Rows from a 3D scene dataset

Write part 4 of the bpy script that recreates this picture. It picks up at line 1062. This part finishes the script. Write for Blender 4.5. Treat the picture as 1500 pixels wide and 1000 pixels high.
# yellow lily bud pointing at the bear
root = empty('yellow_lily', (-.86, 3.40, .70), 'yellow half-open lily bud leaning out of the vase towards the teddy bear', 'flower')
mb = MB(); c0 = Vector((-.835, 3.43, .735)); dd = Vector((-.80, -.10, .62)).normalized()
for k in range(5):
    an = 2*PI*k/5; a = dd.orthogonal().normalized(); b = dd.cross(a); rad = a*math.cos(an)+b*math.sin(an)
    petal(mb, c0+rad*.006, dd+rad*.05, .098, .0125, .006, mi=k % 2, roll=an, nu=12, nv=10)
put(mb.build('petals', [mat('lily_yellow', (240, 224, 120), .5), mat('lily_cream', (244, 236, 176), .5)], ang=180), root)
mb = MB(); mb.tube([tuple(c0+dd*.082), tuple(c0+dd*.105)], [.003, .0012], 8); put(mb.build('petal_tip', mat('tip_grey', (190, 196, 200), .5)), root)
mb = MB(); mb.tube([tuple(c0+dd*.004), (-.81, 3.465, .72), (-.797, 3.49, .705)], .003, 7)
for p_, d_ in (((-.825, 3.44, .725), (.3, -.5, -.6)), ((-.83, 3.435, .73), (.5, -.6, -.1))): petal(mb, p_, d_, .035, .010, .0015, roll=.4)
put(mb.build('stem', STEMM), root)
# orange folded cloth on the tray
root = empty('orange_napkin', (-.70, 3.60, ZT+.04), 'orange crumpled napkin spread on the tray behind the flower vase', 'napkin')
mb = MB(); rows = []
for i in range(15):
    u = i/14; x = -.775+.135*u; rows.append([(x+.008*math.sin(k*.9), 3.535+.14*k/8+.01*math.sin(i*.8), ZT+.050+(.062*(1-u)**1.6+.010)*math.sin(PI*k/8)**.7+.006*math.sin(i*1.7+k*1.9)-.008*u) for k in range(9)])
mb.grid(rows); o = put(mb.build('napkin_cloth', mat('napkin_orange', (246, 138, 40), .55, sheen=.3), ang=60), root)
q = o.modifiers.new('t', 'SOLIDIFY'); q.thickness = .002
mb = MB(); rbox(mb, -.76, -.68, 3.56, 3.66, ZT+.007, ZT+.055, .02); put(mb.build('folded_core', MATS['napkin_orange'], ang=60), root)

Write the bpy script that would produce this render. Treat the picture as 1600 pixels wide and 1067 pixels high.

Problem details:
Repeat all the entries word for word.

Output of the exercise:
Write part 4 of the bpy script that recreates this picture. It picks up at line 1062. This part finishes the script. Write for Blender 4.5. Treat the picture as 1500 pixels wide and 1000 pixels high.
# yellow lily bud pointing at the bear
root = empty('yellow_lily', (-.86, 3.40, .70), 'yellow half-open lily bud leaning out of the vase towards the teddy bear', 'flower')
mb = MB(); c0 = Vector((-.835, 3.43, .735)); dd = Vector((-.80, -.10, .62)).normalized()
for k in range(5):
    an = 2*PI*k/5; a = dd.orthogonal().normalized(); b = dd.cross(a); rad = a*math.cos(an)+b*math.sin(an)
    petal(mb, c0+rad*.006, dd+rad*.05, .098, .0125, .006, mi=k % 2, roll=an, nu=12, nv=10)
put(mb.build('petals', [mat('lily_yellow', (240, 224, 120), .5), mat('lily_cream', (244, 236, 176), .5)], ang=180), root)
mb = MB(); mb.tube([tuple(c0+dd*.082), tuple(c0+dd*.105)], [.003, .0012], 8); put(mb.build('petal_tip', mat('tip_grey', (190, 196, 200), .5)), root)
mb = MB(); mb.tube([tuple(c0+dd*.004), (-.81, 3.465, .72), (-.797, 3.49, .705)], .003, 7)
for p_, d_ in (((-.825, 3.44, .725), (.3, -.5, -.6)), ((-.83, 3.435, .73), (.5, -.6, -.1))): petal(mb, p_, d_, .035, .010, .0015, roll=.4)
put(mb.build('stem', STEMM), root)
# orange folded cloth on the tray
root = empty('orange_napkin', (-.70, 3.60, ZT+.04), 'orange crumpled napkin spread on the tray behind the flower vase', 'napkin')
mb = MB(); rows = []
for i in range(15):
    u = i/14; x = -.775+.135*u; rows.append([(x+.008*math.sin(k*.9), 3.535+.14*k/8+.01*math.sin(i*.8), ZT+.050+(.062*(1-u)**1.6+.010)*math.sin(PI*k/8)**.7+.006*math.sin(i*1.7+k*1.9)-.008*u) for k in range(9)])
mb.grid(rows); o = put(mb.build('napkin_cloth', mat('napkin_orange', (246, 138, 40), .55, sheen=.3), ang=60), root)
q = o.modifiers.new('t', 'SOLIDIFY'); q.thickness = .002
mb = MB(); rbox(mb, -.76, -.68, 3.56, 3.66, ZT+.007, ZT+.055, .02); put(mb.build('folded_core', MATS['napkin_orange'], ang=60), root)

Write the bpy script that would produce this render. Treat the picture as 1600 pixels wide and 1067 pixels high.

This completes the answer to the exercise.